Data excerpt –
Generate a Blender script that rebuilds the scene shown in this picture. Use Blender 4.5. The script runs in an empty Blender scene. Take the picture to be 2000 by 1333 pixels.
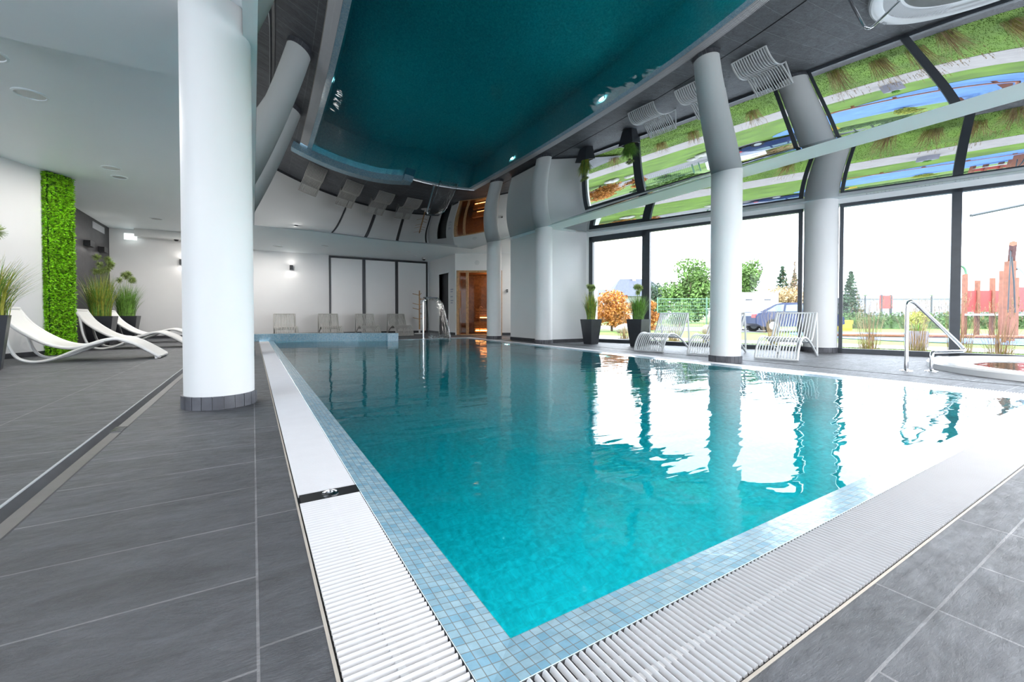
import bpy, bmesh, math, random
from mathutils import Vector, Matrix
SC = bpy.context.scene
COL = SC.collection
PI = math.pi
# ------------------------------------------------------------------ camera
CAM_F, CAM_P, CAM_YAW, CAM_H = 837.0, 0.018, math.radians(31.16), 0.70
cd = bpy.data.cameras.new('camera'); cam = bpy.data.objects.new('camera', cd); COL.objects.link(cam)
cd.sensor_width = 36.0; cd.lens = CAM_F / 2000 * 36.0
cd.shift_y = (616 + CAM_F * math.tan(CAM_P) - 666.5) / 2000.0
cd.clip_start = 0.05; cd.clip_end = 400
cam.location = (0, 0, CAM_H); cam.rotation_euler = (PI / 2 - CAM_P, 0, -CAM_YAW)
SC.camera = cam
# ------------------------------------------------------------------ exposure
SC.view_settings.view_transform = 'Standard'; SC.view_settings.look = 'None'
SC.view_settings.gamma = 1.0; SC.view_settings.exposure = 1.78
SC.view_settings.use_curve_mapping = False
SC.cycles.max_bounces = 12; SC.cycles.transparent_max_bounces = 16
SC.cycles.diffuse_bounces = 5; SC.cycles.glossy_bounces = 6; SC.cycles.transmission_bounces = 8
SC.cycles.caustics_reflective = False; SC.cycles.sample_clamp_indirect = 6; SC.cycles.caustics_refractive = True
# ------------------------------------------------------------------ sky
wd = bpy.data.worlds.new('sky'); SC.world = wd; wd.use_nodes = True
nt = wd.node_tree; nt.nodes.clear()
wo = nt.nodes.new('ShaderNodeOutputWorld'); bg = nt.nodes.new('ShaderNodeBackground')
tc = nt.nodes.new('ShaderNodeTexCoord'); mp = nt.nodes.new('ShaderNodeMapping'); mp.inputs['Scale'].default_value = (2.0, 2.0, 7.0)
nz = nt.nodes.new('ShaderNodeTexNoise'); nz.inputs['Scale'].default_value = 1.6; nz.inputs['Detail'].default_value = 6
rp = nt.nodes.new('ShaderNodeValToRGB')
rp.color_ramp.elements[0].position = .38; rp.color_ramp.elements[0].color = (.66, .78, .95, 1)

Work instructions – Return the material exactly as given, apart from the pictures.

Written solution –
Generate a Blender script that rebuilds the scene shown in this picture. Use Blender 4.5. The script runs in an empty Blender scene. Take the picture to be 2000 by 1333 pixels.
import bpy, bmesh, math, random
from mathutils import Vector, Matrix
SC = bpy.context.scene
COL = SC.collection
PI = math.pi
# ------------------------------------------------------------------ camera
CAM_F, CAM_P, CAM_YAW, CAM_H = 837.0, 0.018, math.radians(31.16), 0.70
cd = bpy.data.cameras.new('camera'); cam = bpy.data.objects.new('camera', cd); COL.objects.link(cam)
cd.sensor_width = 36.0; cd.lens = CAM_F / 2000 * 36.0
cd.shift_y = (616 + CAM_F * math.tan(CAM_P) - 666.5) / 2000.0
cd.clip_start = 0.05; cd.clip_end = 400
cam.location = (0, 0, CAM_H); cam.rotation_euler = (PI / 2 - CAM_P, 0, -CAM_YAW)
SC.camera = cam
# ------------------------------------------------------------------ exposure
SC.view_settings.view_transform = 'Standard'; SC.view_settings.look = 'None'
SC.view_settings.gamma = 1.0; SC.view_settings.exposure = 1.78
SC.view_settings.use_curve_mapping = False
SC.cycles.max_bounces = 12; SC.cycles.transparent_max_bounces = 16
SC.cycles.diffuse_bounces = 5; SC.cycles.glossy_bounces = 6; SC.cycles.transmission_bounces = 8
SC.cycles.caustics_reflective = False; SC.cycles.sample_clamp_indirect = 6; SC.cycles.caustics_refractive = True
# ------------------------------------------------------------------ sky
wd = bpy.data.worlds.new('sky'); SC.world = wd; wd.use_nodes = True
nt = wd.node_tree; nt.nodes.clear()
wo = nt.nodes.new('ShaderNodeOutputWorld'); bg = nt.nodes.new('ShaderNodeBackground')
tc = nt.nodes.new('ShaderNodeTexCoord'); mp = nt.nodes.new('ShaderNodeMapping'); mp.inputs['Scale'].default_value = (2.0, 2.0, 7.0)
nz = nt.nodes.new('ShaderNodeTexNoise'); nz.inputs['Scale'].default_value = 1.6; nz.inputs['Detail'].default_value = 6
rp = nt.nodes.new('ShaderNodeValToRGB')
rp.color_ramp.elements[0].position = .38; rp.color_ramp.elements[0].color = (.66, .78, .95, 1)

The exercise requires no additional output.